A senior CBZ executive, speaking on condition of anonymity, said restructuring exercises carry enormous financial implications for institutions.

"Restructuring costs should have been accrued for in FY2024, but the payments were made in the first quarter of 2025. A total of US$30.2 million was paid for this exercise," the executive said.

At ZB Financial Holdings, the rationalisation programme significantly affected profitability during the reporting period.

The group posted a profit after tax of ZWG0.679 billion compared to a restated ZWG1.042 billion recorded in 2024.

The decline was attributed to lower exchange gains following the stabilisation of the Zimbabwe Gold (ZWG) exchange rate, coupled with rising retrenchment-related costs.

ZBFHL chief executive officer Dr Shepherd Fungura said operating expenses surged to ZWG2.923 billion from ZWG1.813 billion due to the restructuring exercise.

"The group incurred rationalisation costs as it continued to optimise its staff complement. Cost savings are expected in the coming years as processes become fully automated," said Dr Fungura.

"The group's profit after tax closed at ZWG0.679 billion in 2025 from ZWG1.042 billion in 2024. The decline was mainly as a result of reduced exchange gains and increased operating costs arising from the staff rationalisation exercise."

The impact was also visible at ZB Bank Limited, the group's flagship banking subsidiary, where profit after tax declined sharply to ZWG0.433 billion from ZWG1.080 billion in the previous year.

Management attributed the drop to increased operating expenses linked to the restructuring programme.

NMBZ Holdings also faced significant pressure from restructuring costs as the institution intensified efforts to transition towards a digital and more efficient operating model.

NMBZ chief executive officer Mr Gerald Gore said the restructuring programme weighed heavily on short-term profitability.

"Restructuring expenses of ZWG127 million were incurred during the year, primarily related to a change in strategic focus towards a digital and more efficient operation. These costs include severance payments and other termination costs," he said.

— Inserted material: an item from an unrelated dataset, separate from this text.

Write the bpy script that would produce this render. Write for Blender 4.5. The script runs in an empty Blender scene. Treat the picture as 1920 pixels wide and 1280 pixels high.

"We expect these restructuring efforts to result in future cost savings and improved operational efficiency."

Mr Gore said the bank's broader performance remained resilient despite the impact of major non-recurring expenses that affected earnings during the reporting period.

"Notably, the group undertook a comprehensive staff rationalisation and restructuring exercise at a cost of ZWG127 million, which weighed on short-term profitability," he said.

"The restructuring programme was a deliberate strategic intervention aimed at streamlining operations, optimising our cost base, strengthening risk management and enhancing operational efficiency across the group."

"While the immediate financial effect has been adverse, the initiative is expected to deliver sustainable long-term benefits through improved productivity, stronger cost discipline and enhanced competitiveness."

NMBZ's earnings were further affected by a tax dispute arising from the disallowance of interest expenses by tax authorities in the calculation of taxable income.

The adjustment was retrospectively applied from 2019, resulting in additional tax charges of ZWG94.5 million in 2025 and ZWG43.7 million in 2024.

Although the relevant provision of the Income Tax Act has since been repealed with effect from 2026, the repeal applies prospectively.

Banking sector executives say despite the short-term pain caused by restructuring expenses, most institutions are betting that automation, digital transformation and leaner operating structures will improve efficiency, competitiveness and long-term profitability.